I hear ya . I spent quite a bit for it to not work out. I should have just gone aftermarket from day one. 18” wheels the choices are slim. My offset is a bit more than I like but.... the price was right for the procomp’s.
I had really good good luck with Vector wheels but I didn’t like the style available in the 18” size.
 
I was looking at the Method 701 HD - 18" x 9" - 8 x 6.5 18mm offset and 5.75" back spacing. The OEM 17" wheels are 44mm offset and the OEM 18" are 57mm. I don't know the backspacing for the OEM wheels. I spoke to Method and they state the 18mm offset put the tire right at the edge of the wheel well. That will work as I also have fender flares which give me a couple of more inches. I also note that the Methods have a 4500 lb load rating. Most of the 18" tires have a load rating between 3600 and 4000+ lbs. I don't know the load rating on either OEM wheel so I will have to research that issue. All good for the Methods but they are $362 each before tax and I need 6!!! :eek:
 
3rd gen factory back space is 6.25", 4th gen is 6.5". Factory rims are rated at 3500 lbs but that is not necessarily the manufacturer rating, it is what the Dodge decided to assign them for the axle weights.
 
I think done on a lathe there shouldn't be a problem with unbalanced wheels.

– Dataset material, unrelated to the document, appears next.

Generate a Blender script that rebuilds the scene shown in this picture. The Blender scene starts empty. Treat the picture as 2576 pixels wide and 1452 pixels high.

Dont go with 18mm Offset, you'll probably touch the wheel well at the front axle steering to full lock.
 
I think done on a lathe there shouldn't be a problem with unbalanced wheels.
Dont go with 18mm Offset, you'll probably touch the wheel well at the front axle steering to full lock.

+18MM to +25MM is ideal actually, no issue with the front axle touching, if anything it would be the rear of the front fender but thats wont be an issue here.